The jig is up, and Esterhazy says it very well in his introduction:
“Skylark’s hideousness, her soft puffiness, dullness, aggressive goodness is: us.”
Akos and Antonia realize they can no longer avoid facing the fact that they simply don’t like Skylark and what she has done to their lives. They have to recapture who they are.
The next day Skylark comes home, seemingly a bit changed, but she does retreat to her room. The parents have no idea what she’s doing since her retreat to her own room is typical of her behavior. What we learn is that she is crying. Her letter was a total lie. The uncle and family didn’t treat her well, they didn’t like her and they clearly don’t want her back. But, she can’t speak truth either. The family is in a terrible pickle.

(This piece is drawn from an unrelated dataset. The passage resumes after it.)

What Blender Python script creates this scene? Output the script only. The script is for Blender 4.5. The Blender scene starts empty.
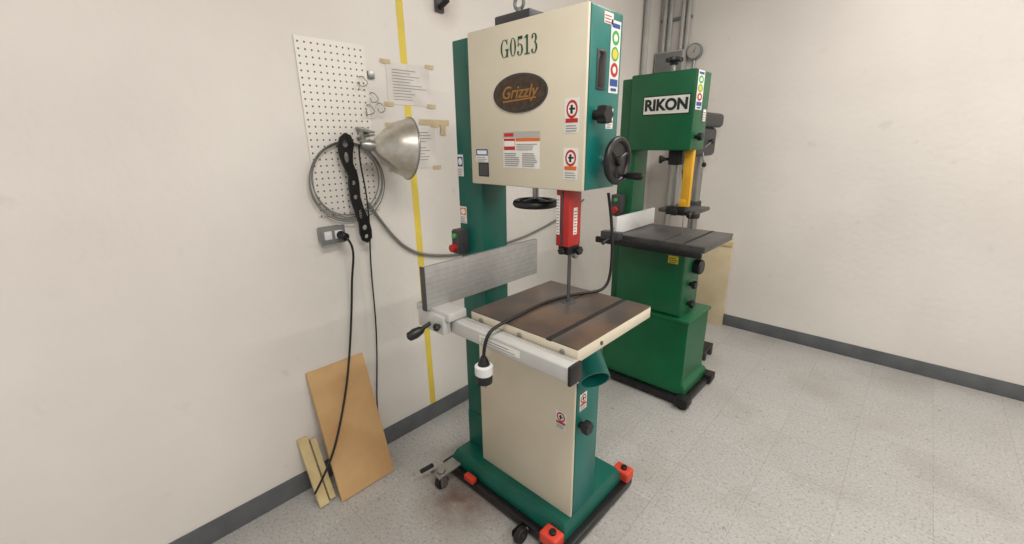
import bpy, bmesh, math, random
from mathutils import Vector, Matrix
random.seed(4)
V=Vector
# ---------------------------------------------------------------- materials
def lin(c):
    c=c/255.; return c/12.92 if c<=.04045 else ((c+.055)/1.055)**2.4
def col(r,g,b): return (lin(r),lin(g),lin(b),1)
def mat(name,rgb,rough=.5,metal=0,rgb2=None,scale=8,detail=6,lo=.35,hi=.65,bump=0,bscale=200,emit=0):
    m=bpy.data.materials.new(name); m.use_nodes=True
    nt=m.node_tree; b=nt.nodes['Principled BSDF']
    b.inputs['Base Color'].default_value=col(*rgb); b.inputs['Roughness'].default_value=rough; b.inputs['Metallic'].default_value=metal
    tc=nt.nodes.new('ShaderNodeTexCoord')
    if rgb2 is None: rgb2=tuple(int(c*.93) for c in rgb)
    n=nt.nodes.new('ShaderNodeTexNoise'); n.inputs['Scale'].default_value=scale; n.inputs['Detail'].default_value=detail
    nt.links.new(tc.outputs['Object'],n.inputs['Vector'])
    r=nt.nodes.new('ShaderNodeValToRGB'); r.color_ramp.elements[0].position=lo; r.color_ramp.elements[1].position=hi
    r.color_ramp.elements[0].color=col(*rgb); r.color_ramp.elements[1].color=col(*rgb2)
    nt.links.new(n.outputs['Fac'],r.inputs['Fac']); nt.links.new(r.outputs['Color'],b.inputs['Base Color'])
    if bump:
        n2=nt.nodes.new('ShaderNodeTexNoise'); n2.inputs['Scale'].default_value=bscale; nt.links.new(tc.outputs['Object'],n2.inputs['Vector'])
        bp=nt.nodes.new('ShaderNodeBump'); bp.inputs['Strength'].default_value=bump; bp.inputs['Distance'].default_value=.002
        nt.links.new(n2.outputs['Fac'],bp.inputs['Height']); nt.links.new(bp.outputs['Normal'],b.inputs['Normal'])
    if emit:
        b.inputs['Emission Color'].default_value=(1,.97,.93,1); b.inputs['Emission Strength'].default_value=emit
    return m
M={}
M['teal']=mat('teal_paint',(10,94,80),.38,bump=.15)
M['teal_lit']=mat('teal_paint_lit',(16,112,104),.35,bump=.15)  # same teal, with the light on the saw's side painted into the colour
M['cream']=mat('cream_paint',(217,208,187),.42,rgb2=(208,199,178),scale=3,bump=.1)
M['cream_d']=mat('cream_shadow_gap',(60,58,50),.6)
M['green']=mat('green_paint',(14,94,56),.38,bump=.15)
M['black']=mat('black_plastic',(22,22,23),.4)
M['rubber']=mat('black_rubber',(26,26,27),.6)
M['blackmetal']=mat('black_metal',(34,33,34),.45,.3)
M['steel']=mat('steel',(165,165,162),.35,.9)
M['alu']=mat('brushed_aluminium',(172,172,170),.45,.45,rgb2=(164,164,162),scale=40,detail=2)
M['alul']=mat('light_aluminium',(200,200,197),.42,.3,rgb2=(196,196,193),scale=20,detail=2)
M['shade']=mat('spun_aluminium',(206,200,190),.33,.85,rgb2=(190,184,174),scale=40)
M['iron']=mat('cast_iron_table',(84,77,74),.33,.35,rgb2=(112,90,74),scale=5.5,detail=8,lo=.40,hi=.66)
M['iron2']=mat('cast_iron_grey',(96,94,94),.38,.4,rgb2=(82,80,78),scale=9)
M['slot']=mat('dark_slot',(28,24,22),.7)
M['red']=mat('red_plastic',(182,40,34),.4)
M['orange']=mat('orange_red_pad',(214,66,46),.5)
M['yellow']=mat('yellow_paint',(226,170,40),.45)
M['tape']=mat('yellow_tape',(228,204,80),.55,rgb2=(214,190,72),scale=5)
M['mtape']=mat('masking_tape',(206,186,148),.7)
M['white']=mat('white_label',(236,235,230),.5)
M['whitep']=mat('white_plastic',(228,229,228),.35)
M['paper']=mat('paper',(224,218,212),.8)
M['grey']=mat('grey_metal',(132,134,134),.5,.2)
M['lgrey']=mat('light_grey_paint',(180,178,174),.5)
M['groove']=mat('groove_shadow',(138,138,136),.6)
M['dgrey']=mat('dark_grey',(66,66,68),.5)
M['ink']=mat('printed_ink',(140,138,136),.7)
M['dink']=mat('dark_ink',(30,34,36),.6)
M['gink']=mat('green_ink',(10,76,58),.5)
M['bink']=mat('blue_ink',(40,80,150),.5)
M['rink']=mat('red_ink',(190,40,36),.5)
M['oink']=mat('orange_ink',(224,110,40),.5)
M['yink']=mat('yellow_ink',(224,204,60),.5)
M['lgink']=mat('light_green_ink',(70,170,80),.5)
M['bronze']=mat('bronze_badge',(66,56,48),.45,.5,rgb2=(86,72,60),scale=60)
M['gold']=mat('gold_letters',(166,118,58),.45,.3)
M['wood']=mat('plywood',(200,162,114),.6,rgb2=(186,146,98),scale=5)
M['wood2']=mat('pale_wood',(206,188,142),.6,rgb2=(190,168,120),scale=12)
M['board']=mat('cream_board',(206,192,160),.6,rgb2=(196,180,146),scale=6)
M['cord']=mat('grey_cord',(124,122,116),.6)
M['lens']=mat('dark_window',(20,22,26),.15)
M['tube']=mat('lamp_tube',(255,250,240),.5,emit=6)
M['ceil']=mat('ceiling_paint',(222,220,215),.8)
M['base']=mat('vinyl_baseboard',(98,101,103),.5,rgb2=(86,89,92))
def wall_mat():
    m=bpy.data.materials.new('painted_wall'); m.use_nodes=True; nt=m.node_tree; b=nt.nodes['Principled BSDF']; b.inputs['Roughness'].default_value=.6
    g=nt.nodes.new('ShaderNodeNewGeometry'); n=nt.nodes.new('ShaderNodeTexNoise'); n.inputs['Scale'].default_value=1.3; n.inputs['Detail'].default_value=5
    nt.links.new(g.outputs['Position'],n.inputs['Vector'])
    r=nt.nodes.new('ShaderNodeValToRGB'); e=r.color_ramp.elements; e[0].position=.3; e[1].position=.7; e[0].color=col(216,210,204); e[1].color=col(229,224,218)
    nt.links.new(n.outputs['Fac'],r.inputs['Fac'])
    n3=nt.nodes.new('ShaderNodeTexNoise'); n3.inputs['Scale'].default_value=9; n3.inputs['Detail'].default_value=8; nt.links.new(g.outputs['Position'],n3.inputs['Vector'])
    r3=nt.nodes.new('ShaderNodeValToRGB'); e=r3.color_ramp.elements; e[0].position=.67; e[1].position=.76; e[0].color=(0,0,0,1); e[1].color=(.22,.22,.22,1)
    nt.links.new(n3.outputs['Fac'],r3.inputs['Fac'])
    mx=nt.nodes.new('ShaderNodeMix'); mx.data_type='RGBA'; nt.links.new(r3.outputs['Color'],mx.inputs[0]); nt.links.new(r.outputs['Color'],mx.inputs[6]); mx.inputs[7].default_value=col(172,164,152)
    # water stain around the hook high on the wall
    d=nt.nodes.new('ShaderNodeVectorMath'); d.operation='DISTANCE'; nt.links.new(g.outputs['Position'],d.inputs[0]); d.inputs[1].default_value=(-1.814,1.47,2.17)
    mr=nt.nodes.new('ShaderNodeMapRange'); mr.inputs[1].default_value=.02; mr.inputs[2].default_value=.13; mr.inputs[3].default_value=.8; mr.inputs[4].default_value=0; nt.links.new(d.outputs['Value'],mr.inputs[0])
    mm=nt.nodes.new('ShaderNodeMath'); mm.operation='MULTIPLY'; nt.links.new(mr.outputs[0],mm.inputs[0]); nt.links.new(n3.outputs['Fac'],mm.inputs[1])
    m3=nt.nodes.new('ShaderNodeMix'); m3.data_type='RGBA'; nt.links.new(mm.outputs[0],m3.inputs[0]); nt.links.new(mx.outputs[2],m3.inputs[6]); m3.inputs[7].default_value=col(130,92,60)
    nt.links.new(m3.outputs[2],b.inputs['Base Color'])
    n2=nt.nodes.new('ShaderNodeTexNoise'); n2.inputs['Scale'].default_value=25; nt.links.new(g.outputs['Position'],n2.inputs['Vector'])
    bp=nt.nodes.new('ShaderNodeBump'); bp.inputs['Strength'].default_value=.2; bp.inputs['Distance'].default_value=.008
    nt.links.new(n2.outputs['Fac'],bp.inputs['Height']); nt.links.new(bp.outputs['Normal'],b.inputs['Normal'])
    return m
M['wall']=wall_mat()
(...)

The novel ends in chapter XIII which the author introduces with: “in which, on the eighth of September 1899, the novel is concluded without coming to an end.”
Things are left where they stand. However, the family hangs on a thread. Akos, Antonia and Skylark all realize their lives have been lives of lies – false joy, unacknowledged thoughts not expressed and a certain misery hidden deep inside but lived out every day.
However, Skylark does not know the truth of her parents’ feelings, and they have no idea of hers. She seems to be about to reassert the “old” life, but we simply aren’t sure.
This is a delightful read. It is funny, deeply sad and tragic, believable at nearly every turn. Kosztolanyi never says anything about all this in any open and discursive manner. We simply see the lives of these tragic people, and I do think Esterhazy is correct; this is taken to be an insight into a major tragedy within human existence. “. . . aggressive goodness is: us.” In the end the sadness outweighs the humor, but without the humor the truth might have been too painful to fully face.